Objective: Restate the complete material exactly.

Records for processing:
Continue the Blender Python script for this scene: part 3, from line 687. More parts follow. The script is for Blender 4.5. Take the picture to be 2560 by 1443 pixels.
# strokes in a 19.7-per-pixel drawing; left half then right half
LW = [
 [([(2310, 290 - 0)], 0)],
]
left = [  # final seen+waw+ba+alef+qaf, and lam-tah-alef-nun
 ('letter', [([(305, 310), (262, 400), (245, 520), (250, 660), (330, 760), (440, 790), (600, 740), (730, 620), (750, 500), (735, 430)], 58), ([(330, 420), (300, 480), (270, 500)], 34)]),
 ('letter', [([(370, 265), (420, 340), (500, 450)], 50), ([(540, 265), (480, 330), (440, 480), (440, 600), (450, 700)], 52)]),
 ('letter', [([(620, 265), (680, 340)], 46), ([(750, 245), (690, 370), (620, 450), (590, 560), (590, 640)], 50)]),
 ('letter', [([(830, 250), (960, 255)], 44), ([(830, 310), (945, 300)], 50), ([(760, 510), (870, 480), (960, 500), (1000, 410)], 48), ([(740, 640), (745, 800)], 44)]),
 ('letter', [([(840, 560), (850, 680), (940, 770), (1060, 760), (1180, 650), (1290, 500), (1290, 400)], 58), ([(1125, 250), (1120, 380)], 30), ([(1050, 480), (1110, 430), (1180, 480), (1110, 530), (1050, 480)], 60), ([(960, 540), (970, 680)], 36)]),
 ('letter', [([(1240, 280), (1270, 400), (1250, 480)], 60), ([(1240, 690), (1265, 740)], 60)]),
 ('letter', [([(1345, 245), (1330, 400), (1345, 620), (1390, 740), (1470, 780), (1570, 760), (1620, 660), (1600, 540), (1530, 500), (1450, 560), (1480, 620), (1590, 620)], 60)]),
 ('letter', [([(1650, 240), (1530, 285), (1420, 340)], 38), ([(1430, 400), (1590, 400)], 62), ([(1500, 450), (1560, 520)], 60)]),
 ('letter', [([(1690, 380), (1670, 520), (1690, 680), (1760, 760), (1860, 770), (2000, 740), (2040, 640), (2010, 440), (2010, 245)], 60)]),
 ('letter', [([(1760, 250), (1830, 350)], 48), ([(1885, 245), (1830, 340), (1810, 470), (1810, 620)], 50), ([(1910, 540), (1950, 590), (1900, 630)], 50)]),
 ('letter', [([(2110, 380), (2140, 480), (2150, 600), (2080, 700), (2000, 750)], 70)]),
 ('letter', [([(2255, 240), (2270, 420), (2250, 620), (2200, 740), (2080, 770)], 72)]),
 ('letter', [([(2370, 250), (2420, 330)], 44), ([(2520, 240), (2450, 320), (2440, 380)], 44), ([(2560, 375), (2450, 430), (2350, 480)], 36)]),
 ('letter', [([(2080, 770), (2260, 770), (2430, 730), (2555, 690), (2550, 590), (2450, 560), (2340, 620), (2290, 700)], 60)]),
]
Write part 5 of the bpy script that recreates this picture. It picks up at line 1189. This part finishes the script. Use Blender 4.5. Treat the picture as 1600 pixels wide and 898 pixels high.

Solved exercise:
Continue the Blender Python script for this scene: part 3, from line 687. More parts follow. The script is for Blender 4.5. Take the picture to be 2560 by 1443 pixels.
# strokes in a 19.7-per-pixel drawing; left half then right half
LW = [
 [([(2310, 290 - 0)], 0)],
]
left = [  # final seen+waw+ba+alef+qaf, and lam-tah-alef-nun
 ('letter', [([(305, 310), (262, 400), (245, 520), (250, 660), (330, 760), (440, 790), (600, 740), (730, 620), (750, 500), (735, 430)], 58), ([(330, 420), (300, 480), (270, 500)], 34)]),
 ('letter', [([(370, 265), (420, 340), (500, 450)], 50), ([(540, 265), (480, 330), (440, 480), (440, 600), (450, 700)], 52)]),
 ('letter', [([(620, 265), (680, 340)], 46), ([(750, 245), (690, 370), (620, 450), (590, 560), (590, 640)], 50)]),
 ('letter', [([(830, 250), (960, 255)], 44), ([(830, 310), (945, 300)], 50), ([(760, 510), (870, 480), (960, 500), (1000, 410)], 48), ([(740, 640), (745, 800)], 44)]),
 ('letter', [([(840, 560), (850, 680), (940, 770), (1060, 760), (1180, 650), (1290, 500), (1290, 400)], 58), ([(1125, 250), (1120, 380)], 30), ([(1050, 480), (1110, 430), (1180, 480), (1110, 530), (1050, 480)], 60), ([(960, 540), (970, 680)], 36)]),
 ('letter', [([(1240, 280), (1270, 400), (1250, 480)], 60), ([(1240, 690), (1265, 740)], 60)]),
 ('letter', [([(1345, 245), (1330, 400), (1345, 620), (1390, 740), (1470, 780), (1570, 760), (1620, 660), (1600, 540), (1530, 500), (1450, 560), (1480, 620), (1590, 620)], 60)]),
 ('letter', [([(1650, 240), (1530, 285), (1420, 340)], 38), ([(1430, 400), (1590, 400)], 62), ([(1500, 450), (1560, 520)], 60)]),
 ('letter', [([(1690, 380), (1670, 520), (1690, 680), (1760, 760), (1860, 770), (2000, 740), (2040, 640), (2010, 440), (2010, 245)], 60)]),
 ('letter', [([(1760, 250), (1830, 350)], 48), ([(1885, 245), (1830, 340), (1810, 470), (1810, 620)], 50), ([(1910, 540), (1950, 590), (1900, 630)], 50)]),
 ('letter', [([(2110, 380), (2140, 480), (2150, 600), (2080, 700), (2000, 750)], 70)]),
 ('letter', [([(2255, 240), (2270, 420), (2250, 620), (2200, 740), (2080, 770)], 72)]),
 ('letter', [([(2370, 250), (2420, 330)], 44), ([(2520, 240), (2450, 320), (2440, 380)], 44), ([(2560, 375), (2450, 430), (2350, 480)], 36)]),
 ('letter', [([(2080, 770), (2260, 770), (2430, 730), (2555, 690), (2550, 590), (2450, 560), (2340, 620), (2290, 700)], 60)]),
]
Write part 5 of the bpy script that recreates this picture. It picks up at line 1189. This part finishes the script. Use Blender 4.5. Treat the picture as 1600 pixels wide and 898 pixels high.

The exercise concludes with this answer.